Applauding the first ever report on reconciliation authored by the country's civil society activists that called for a victim centred approach in delivering justice to the war affected, the UN human rights council said that it especially welcomes the "backing of hybrid court with local and foreign judges".

The report running to more than 500 pages was compiled by the Consultation Task Force On Reconciliation Mechanisms (CTF) following island wide public consultation.

Immediately after the release of the report Sri Lanka categorically rejected a key recommendation that called for the involvement of "at least one international judge" in the hearing of every case related to war crimes and crimes against humanity.

Rubbishing the recommendation, government spokesperson Rajitha Senaratne told journalists, "any organisation can say anything. The government position is, no foreign judges".

What Zeid said

He went further to assert that the UN and it's human rights chief Zeid Ra'ad Al Hussain too had approved that position.

"UN representatives have also agreed.

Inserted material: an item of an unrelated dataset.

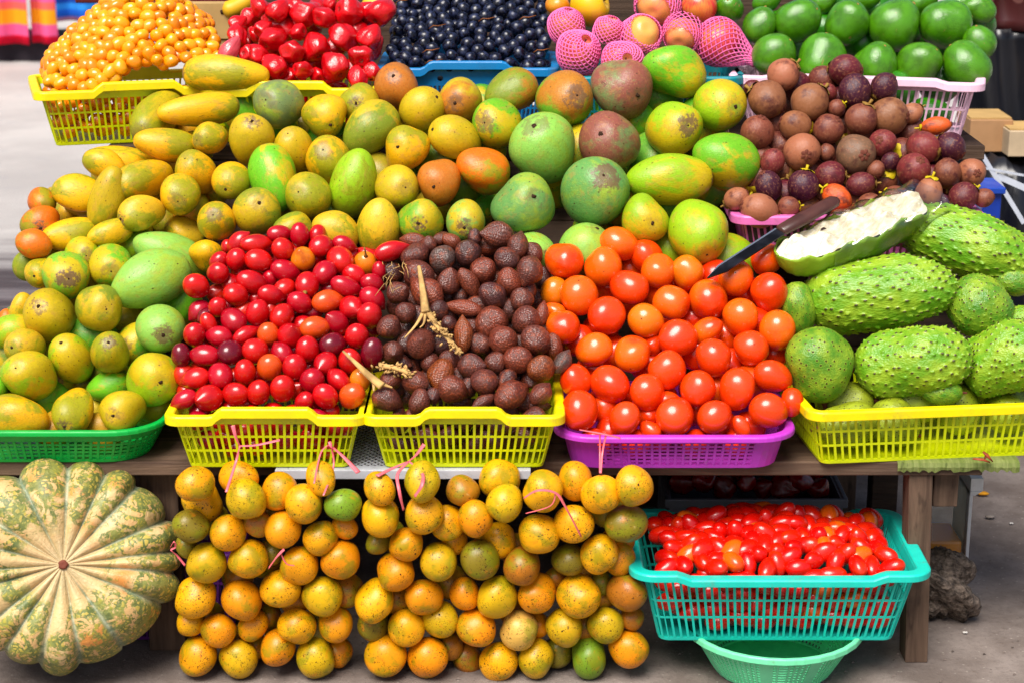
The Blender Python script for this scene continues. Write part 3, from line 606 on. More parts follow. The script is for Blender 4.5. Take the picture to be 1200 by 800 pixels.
WAX = parse('''321 46 18 16 .;344 61 18 14 .;369 54 19 17 .;321 78 18 15 .;356 83 16 11 . l=0.2;391 77 20 17 .;423 66 17 15 .;419 90 16 11 .;400 43 19 17 .;434 43 16 14 .;447 13 18 18 .;411 14 17 17 .;381 20 16 14 .;355 17 18 18 .;326 13 15 14 .
310 34 14 11 .;304 64 13 12 .;303 8 12 11 .;348 38 11 11 . l=0.5;436 84 11 11 . l=0.4;388 3 12 10 . l=0.5;278 41 17 12 .;279 27 13 9 . l=0.2;270 58 18 11 P;292 64 14 12 .;292 20 12 12 . l=0.3;300 40 11 12 . l=0.6;338 88 14 10 . l=0.4;372 88 14 10 . l=0.4''')
# ------------------------------------------------------------------ lay out the fruit
def mk(e, d='y'):
    k = e.get('k') or d
    return 'mlong_'+k[5:] if k.startswith('long_') else 'mango_'+k
def scarword(e): return tword(e)+(' scarred' if e['s'] is not None else '')
HEAPS_M = [(MANGO_LEFT, LEFTP, 'the left mango basket'), (MANGO_TOPLEFT, (-.05, .44, .67), 'the upper left mangoes'), (MANGO_MID, MAIN, 'the middle mangoes'), (MANGO_RIGHT, MAIN, 'the right mangoes')]
def passplane_s(e): return None
# front heaps first so that the slopes behind them make room
for e in TAMA:
    k_ = (1.19, 1.10) if e['a'] >= e['b'] else (1.10, 1.19); e['a'] *= k_[0]; e['b'] *= k_[1]
for e in MANGO_LEFT+MANGO_TOPLEFT+MANGO_MID+MANGO_RIGHT: e['a'] *= 1.07; e['b'] *= 1.05
for e in SALAK: e['a'] *= 1.08; e['b'] *= 1.08
for e in AVO: e['a'] *= 1.04; e['b'] *= 1.04
heap(TOMATO, TOMP, lambda e: 'tomato', 'tomato', 'tomato', 'tomato', 'the tomato heap', 1.08,
     lambda e: jit(S(*{'O':(242,122,20),'R':(241,90,16),'A':(230,138,24)}[e['c']])), lambda e: {'O':'orange','R':'red','A':'amber'}[e['c']])
heap(TAMA, FRONT, lambda e: 'tamarillo_stem' if e.get('k') == 'stem' else 'tamarillo', 'tamarillo', 'tamarillo', 'tamarillo', 'the tamarillo heap', 1.26,
     lambda e: jit(S(*TAMT[e['c']][:3])), lambda e: TAMT[e['c']][3])
heap(SALAK, FRONT, lambda e: 'salak', 'snake_fruit', 'snake fruit', 'snake fruit', 'the snake fruit heap', 1.10,
     lambda e: jit(S(*SALT[e['c']][:3])), lambda e: SALT[e['c']][3])
heap(MANGO_LEFT, LEFTP, mk, 'mango', 'mango', 'mango', 'the left mango basket', 1.2, tcol, tword, under=1.3)
heap(MANGO_TOPLEFT, HEAPS_M[1][1], mk, 'mango', 'mango', 'mango', 'the upper left mangoes', 1.2, tcol, tword, under=1.3)
SOUR = parse('''1030 344 90 46 . g=172 k=waist;1132 285 82 41 . g=195 k=main;1149 360 40 36 d g=30 k=round;960 428 45 39 d g=80 k=smooth;1069 424 69 43 . g=170 k=main;1178 420 54 43 . g=150 k=main
1190 330 26 17 d g=0 k=round l=0.5;1104 458 24 16 d g=0 k=round l=0.6;936 362 32 20 d g=80 k=smooth l=0.6;1200 376 22 18 . g=0 k=main l=0.4;1086 405 30 22 d g=0 k=round l=0.9''')
SW = {(1030,344):'long bright green spiny soursop with brown stem end beside the tomatoes',(1132,285):'big spiny soursop lying highest at the right edge',(1149,360):'small round dark green soursop between the large spiny ones',
 (960,428):'smooth dull green soursop standing at the left corner of its basket',(1069,424):'plump spiny soursop in the middle of the basket front',(1178,420):'pale green soursop at the right end of the basket front',
 (1190,330):'small dark soursop peeping out under the highest one',(1104,458):'soursop showing a low strip between the two front ones',(936,362):'dark green soursop squeezed behind the tomatoes',(1200,376):'soursop cut by the right edge behind the small round one',(1086,405):'dark soursop deep in the gap of the soursop heap'}
def soursops():
    for e in sorted(SOUR, key=lambda e: (e['l'], -e['y'])):
        d = ray(e['x'], e['y']); a, b = e['a'], e['b']; s = slope_s(e['x'], e['y'], SOURP); r = .8*b*s/FPX; s = s+e['l']*r*1.3
        s = solve_depth(s, d, r, .8); P = CAM+d*s; v, rt, up = basis(P); k = s/FPX
        ang = math.radians(e['g']); t = .16 if a/b > 1.3 else .4
        ax = (rt*math.cos(ang)-up*math.sin(ang))*math.sqrt(1-t*t) + v*t*(-1 if e['l'] else -.6)
        for q in ((-1, 0, 1) if a/b > 1.3 else (0,)): PLACED.append((P+ax*(a-b)*k*q, r))
        o = spawn('soursop' if e['k'] == 'main' else 'soursop_'+e['k'], 'soursop', P, ax, b*k, max(a, b*1.12)*k, jit(S(*((112,160,38) if e['c'] == '.' else (88,138,42))), .04), sy=b*k)
        tag(o, SW[(int(e['x']), int(e['y']))], 'soursop', 'soursops in the yellow basket')
soursops()
def ms_axis(e, ax, v, rt, up):
    if e.get('r'):
        dx, dy = (e['r'][0]-e['x'])/e['b'], (e['r'][1]-e['y'])/e['b']; n = math.hypot(dx, dy); c = math.sqrt(max(0, 1-n*n))
        return -(rt*dx - up*dy + v*c)
    q = random.uniform(0, 6.28); return (rt*math.cos(q)-up*math.sin(q)*.8)*.93 + v*random.uniform(-.35, .1)
MSTP = (.30, .665, .85)
heap(MSTEEN, MSTP, lambda e: 'mangosteen', 'mangosteen', 'mangosteen', 'mangosteen', 'the mangosteen heap', 1.0, lambda e: jit(S(*MSTT[e['c']][:3])), lambda e: MSTT[e['c']][3], ms_axis)
heap(MANGO_RIGHT, MAIN, mk, 'mango', 'mango', 'mango', 'the right mangoes', 1.12, tcol, tword, under=1.5)
heap(MANGO_MID, MAIN, mk, 'mango', 'mango', 'mango', 'the middle mangoes', 1.18, tcol, tword, under=1.3)
def hang(e):      # the tied bunches hang in a steep sheet in front of the bench
    Y = -.118 + .072*(e['y']-560)/215.0; return (Y, at_y(e['x'], e['y'], Y).z, 50.0)
for lo, hi, nm in ((0, 424, 'the leftmost bunch'), (424, 543, 'the second bunch'), (543, 650, 'the third bunch'), (650, 900, 'the rightmost bunch')):
    heap([e for e in PASS if lo <= e['x'] < hi], hang, lambda e: 'passion', 'passion_fruit', 'passion fruit', 'passion fruit', nm, 1.04,
         lambda e: jit(S(*PAST[e['c']][:3])), lambda e: 'speckled '+PAST[e['c']][3], group='tied passion fruits hanging before the bench', order=lambda e: (e['l'], -e['y']))
heap(AVO, (.54, .80, .67), lambda e: 'avocado', 'avocado', 'avocado', 'avocado', 'the avocado basket', 1.08, lambda e: jit(S(92,146,28)), lambda e: 'glossy green',
     lambda e, ax, v, rt, up: rt*random.uniform(-.8,.8)+up*random.uniform(.1,1)+v*random.uniform(-.2,.5))
heap(WAX, (.57, .845, .67), lambda e: 'wax', 'wax_apple', 'wax apple', 'wax apple', 'the wax apple basket', 1.12, lambda e: jit(S(*((214,14,32) if e['c'] == '.' else (236,110,120)))), lambda e: 'shiny red' if e['c'] == '.' else 'pinkish',
     lambda e, ax, v, rt, up: rt*random.uniform(-.9,.9)+up*random.uniform(-.2,1)-v*random.uniform(.1,.7))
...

Even Al Hussain who came here also had agreed to it."

Minister Senaratne was referring to the visit to Sri Lanka in February last year by the UN human rights commissioner who called for "international participation in the accountability mechanisms set up to deal with international crimes and gross human rights violations."

The day after Sri Lanka's claim, UN denied that it had any agreement with the Sri Lankan government to bar international judges.

"Zeid had always urged the creation of a hybrid court in Sri Lanka," tweeted the UNHRC stressing that the high commissioners position on significant foreign involvement since the UN found evidence of international crimes during the last stages of the war in Sri Lanka.

'No trust, but hopeful'

Secretary to the CTF, Paikyasothy Saravanamuttu had told journalists earlier that the call of war victims was for heavy international involvement in any judicial process probing war crimes.

"I don't have trust, but I am hopeful," he had told JDS in October last year.

The CTF appointed by Prime Minister Ranil Wickremesinghe, said foreign involvement was required due to the lack of confidence in the local judiciary, which does not have the expertise and capacity to prosecute war crimes in addition to having shown its inability to recognise the needs of victims.

The government of Sri Lanka has been defiant that any investigation to the conduct of its security  forces will only be carried out by local judges.